As we observe Nell alternately at work and play, in and out of love, ecstatic and despondent about her professional and personal lives, we come to understand what makes this unusual woman tick and to fall under her spell just as first Fen and then Bankson have.

One of the most memorable scenes comes late in the novel when Nell and Bankson, who have a more compatible work style than Nell does with Fen, are typing up their research findings in Nell and Fen’s hut. “I loved the sound of our two typewriters,” writes Bankson. “It felt like we were in a band, making a strange sort of music. It felt like I was part of something, and that the work was important. She always made me feel that the work was important. And then her typewriter stopped and she was watching me. ‘Don’t stop,’ I said. ‘Your typing makes my brain work better.'” Euphoria depicts a meeting of the minds, not just the hearts, of two rare people.

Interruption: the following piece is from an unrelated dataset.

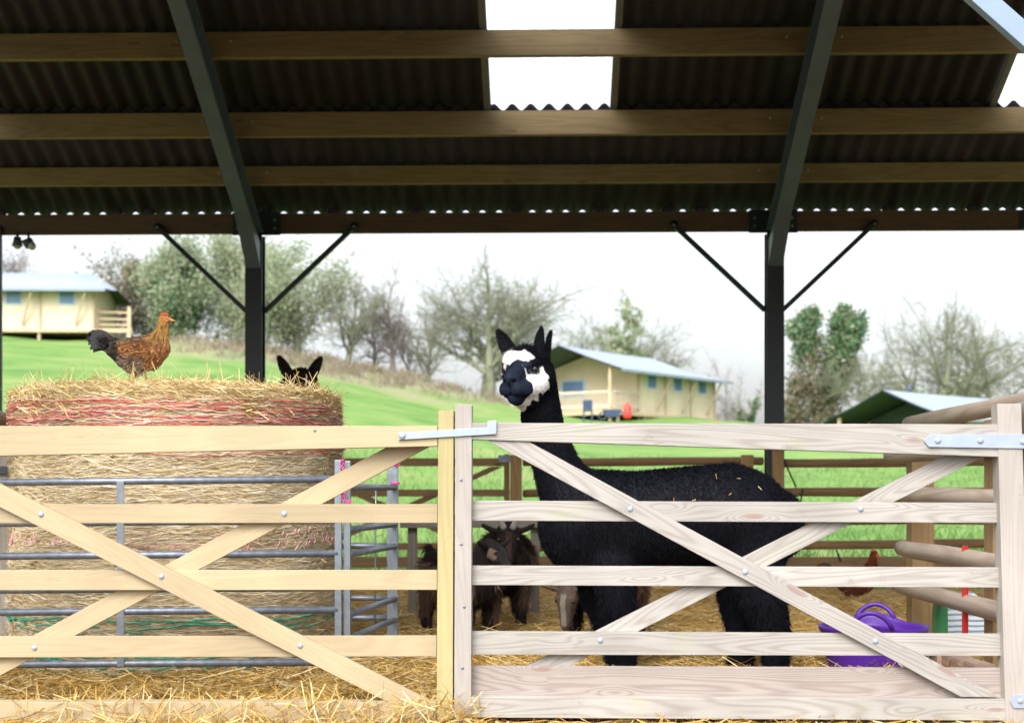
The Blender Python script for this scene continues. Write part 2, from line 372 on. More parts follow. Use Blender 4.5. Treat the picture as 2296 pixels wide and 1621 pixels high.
# barn floor and straw
m,nt_,N,L,b=newmat('straw_floor')
tc=N.new('ShaderNodeTexCoord'); n1=N.new('ShaderNodeTexNoise'); n1.inputs['Scale'].default_value=9; n1.inputs['Detail'].default_value=9; n1.inputs['Roughness'].default_value=.8; L.new(tc.outputs['Object'],n1.inputs['Vector'])
r1=ramp(N,[(.3,(.16,.09,.03)),(.5,(.40,.26,.08)),(.7,(.58,.42,.16))]); L.new(n1.outputs['Fac'],r1.inputs[0]); L.new(r1.outputs[0],b.inputs['Base Color']); b.inputs['Roughness'].default_value=.9
M_sfloor=m
xs=np.linspace(-6.6,6.6,140); ys=np.linspace(5.36,12.35,90); XX,YY=np.meshgrid(xs,ys)
def bed(X,Y): return .03+.02*np.sin(X*2.1+Y)*np.cos(Y*1.7)+.012*np.sin(X*7+3*np.sin(Y*5))
v=np.stack([XX,YY,bed(XX,YY)],-1).reshape(-1,3); nx=len(xs); i,j=np.meshgrid(np.arange(nx-1),np.arange(len(ys)-1)); a=(j*nx+i).ravel()
o=mk('barn_floor',v,np.stack([a,a+1,a+nx+1,a+nx],1),M_sfloor,None,True); tag(o,kind='structure')
M_dirt=plain('trodden_earth',(.075,.055,.04),.95,0,.4,3,bump=.4,bscale=15)
o=mk('yard',[(-30,-15,.0),(30,-15,.0),(30,5.36,.0),(-30,5.36,.0)],[(0,1,2,3)],M_dirt); tag(o,kind='structure')
def straw_bed(n,x0,x1,y0,y1,lmin,lmax,wmin,wmax,zj,power=1.0,elev=.18):
    Y=y0+(rng.random(n)**power)*(y1-y0); X=x0+rng.random(n)*(x1-x0)
    az=rng.random(n)*2*np.pi; el=rng.normal(size=n)*elev
    d=np.stack([np.cos(az)*np.cos(el),np.sin(az)*np.cos(el),np.sin(el)],1)
    Ln=lmin+rng.random(n)*(lmax-lmin)
    z=bed(X,Y)+rng.random(n)*zj+np.abs(np.sin(el))*Ln*.4
    return ribbons(np.stack([X,Y,z],1),d,Ln,wmin+rng.random(n)*(wmax-wmin),rng.normal(size=n)*.25,4)
va=[];fa=[];o_=0
for args in ((46000,-3.2,2.6,5.4,12.3,.07,.22,.003,.006,.045,1.5),(11000,-3.0,2.3,5.36,6.6,.07,.22,.0025,.0055,.045,1.2,.16),(9000,-6,6,9,12.3,.1,.2,.004,.007,.05)):
    v,f=straw_bed(*args); va.append(v);fa.append(f+o_);o_+=len(v)
# straw spilling past the left gate
n=1500; X=-2.0+rng.random(n)**.7*1.75; Y=5.2+rng.random(n)*.2; el=rng.normal(size=n)*.7; az=rng.random(n)*6.28
d=np.stack([np.cos(az)*np.cos(el),.5*np.sin(az)*np.cos(el),np.sin(el)],1)
c=np.stack([X,Y,.02+rng.random(n)**2*.10],1)
v,f=ribbons(c,d,.06+rng.random(n)*.13,.0025+rng.random(n)*.003,rng.normal(size=n)*.3,4); va.append(v);fa.append(f+o_);o_+=len(v)
n=3500; X=-2.6+rng.random(n)*5; Y=5.0+rng.random(n)*.35; az=rng.random(n)*6.28; el=rng.normal(size=n)*.2
d=np.stack([np.cos(az)*np.cos(el),np.sin(az)*np.cos(el),np.sin(el)],1)
v,f=ribbons(np.stack([X,Y,.01+rng.random(n)*.03],1),d,.08+rng.random(n)*.14,.003+rng.random(n)*.003,rng.normal(size=n)*.3,4); va.append(v);fa.append(f+o_);o_+=len(v)
tag(mk('straw_bedding',np.concatenate(va),np.concatenate(fa),M_straw),'golden loose straw bedding spread over the pen floor','straw',kind='stuff')
# =================================================================== BARN
ED=12.4; TP=1617/3189.0; EZ=CAMZ+2.43; RY=8.95
barn=empty('barn',(0,RY,0),'open sided barn with dark corrugated roof on dark steel posts over the animal pen','barn')
AMP=.0275; PITCH=.146
def roofz(Y): return EZ+TP*(ED-Y) if Y>=RY else EZ+TP*(ED-RY)-TP*(RY-Y)
def corr(x0,x1,Y0,Y1,dz,name,mat,parent=barn,step=8,th=.006):
    n=int(round((x1-x0)/PITCH*step))+1; xs=np.linspace(x0,x1,n); zz=AMP*np.cos(xs/PITCH*2*np.pi)
    rows=[]
    for Yv in (Y0,Y1): rows.append(np.stack([xs,np.full(n,Yv),roofz(Yv)+dz+zz],1))
    top=[r+[0,0,th] for r in rows]
    v=np.concatenate(rows+top); a=np.arange(n-1)
    f=[np.stack([a,a+1,a+n+1,a+n],1)[:,::-1],np.stack([a,a+1,a+n+1,a+n],1)+2*n,
       np.stack([a,a+1,a+1+2*n,a+2*n],1),np.stack([a+n,a+1+n,a+1+3*n,a+3*n],1)[:,::-1]]
    return mk(name,v,np.concatenate(f),mat,parent,True)
SKY=[(-5.55,-4.55),(-.46,.483),(3.52,4.5)]
LAP=11.40
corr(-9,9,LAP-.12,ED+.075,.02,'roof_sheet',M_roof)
x=-9
edges=[-9]+[e for s in SKY for e in s]+[9]
m,nt_,N,L,b=newmat('clear_rooflight')
t=N.new('ShaderNodeBsdfTranslucent'); t.inputs[0].default_value=(.92,.95,.95,1); tr=N.new('ShaderNodeBsdfTransparent'); mxs=N.new('ShaderNodeMixShader'); mxs.inputs[0].default_value=.7
L.new(t.outputs[0],mxs.inputs[1]); L.new(tr.outputs[0],mxs.inputs[2]); L.new(mxs.outputs[0],N['Material Output'].inputs[0]); M_rl=m
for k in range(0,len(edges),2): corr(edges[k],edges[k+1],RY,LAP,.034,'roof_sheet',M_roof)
for s in SKY: corr(s[0]+.002,s[1]-.002,RY,LAP+.1,.05,'rooflight',M_rl,th=.002)
# front slope
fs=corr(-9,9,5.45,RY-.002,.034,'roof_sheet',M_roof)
# flat verge flashings either side of the rooflights
M_flash=plain('grey_flashing',(.16,.17,.16),.6)
for s in SKY:
    for e,sg in ((s[0],-1),(s[1],1)):
        beam('flashing',(e+sg*.03,RY,roofz(RY)+.005),(e+sg*.03,LAP-.02,roofz(LAP-.02)+.005),.05,.006,M_flash,barn,bev=0)
# purlins  (v of bottom front edge, v of top)
for k,(vb,hh) in enumerate(((-62,.19),(124,.19),(302,.19),(410,.15))):
    lo,hi=9.0,12.6
    for _ in range(40):
        Yp=(lo+hi)/2; zb=roofz(Yp)-.015-hh; vv=HV-F*(zb-CAMZ)/(Yp-.035)
        if vv<vb: lo=Yp
        else: hi=Yp
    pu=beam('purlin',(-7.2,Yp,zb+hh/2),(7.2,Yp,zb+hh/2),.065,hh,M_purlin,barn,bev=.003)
    for X_ in (-2.555,1.94):
        for sg in (-1,1):
            bm=bmesh.new(); bmesh.ops.create_uvsphere(bm,u_segments=8,v_segments=6,radius=.011,matrix=Matrix.Translation((X_+sg*.2,Yp-.036,zb+hh*.62))); from_bm('bolt',bm,M_zinc,pu,True)
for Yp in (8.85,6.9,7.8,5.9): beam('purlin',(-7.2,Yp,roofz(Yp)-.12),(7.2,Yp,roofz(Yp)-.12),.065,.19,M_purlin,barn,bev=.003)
zt=roofz(ED)+.02-AMP-.02
zb=CAMZ+(HV-522)/F*ED
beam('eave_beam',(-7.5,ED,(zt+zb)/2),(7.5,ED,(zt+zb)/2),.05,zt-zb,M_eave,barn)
beam('eave_beam',(-7.5,5.55,3.25),(7.5,5.55,3.25),.05,.2,M_eave,barn)
for k_c in (-33,-26,-24,-17,-13,-8,-2,3,7,9,14,20,25,29):  # blobs added to block the daylight dots at some crests
    xc=k_c*PITCH; bm=bmesh.new(); bmesh.ops.create_icosphere(bm,subdivisions=2,radius=1,matrix=Matrix.Translation((xc+.004*(k_c%3),ED,zt+.022))@Matrix.Diagonal((.05,.026,.034,1))); from_bm('eave_light_blocker',bm,M_roof,barn,True)
PXS=[-7.05,-2.555,1.94,6.435]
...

The euphoria of the title refers to those rare moments when an anthropologist achieves a cultural breakthrough in his or her work. Nell describes it well when Bankson asks her the favorite part of her work.”It’s that moment about two months in, when you think you’ve finally got a handle on the place. Suddenly it feels within your grasp. It’s a delusion — you’ve only been there eight weeks — and it’s followed by the complete despair of ever understanding anything. But at that moment the place feels entirely yours. It’s the briefest, purest euphoria.” (Bankson laughs and tells her that “a good day for me is when no little boy steals my underwear, pokes it through with sticks, and brings it back stuffed with rats.”)

The novel’s title also refers to the even more moving experience of truly understanding another person from one’s own culture, that moment when you realize you are in love with someone new and your world seems to open up before you.

Euphoria is an absorbing and thought-provoking read. Like the long line of novels exploring journeys into uncharted territory on the map and in the heart, from Joseph Conrad’s Heart of Darkness to Ann Patchett’s State of Wonder, Euphoria depicts the inexorable consequences of the encounter between intellectual ambition and romantic sensibility.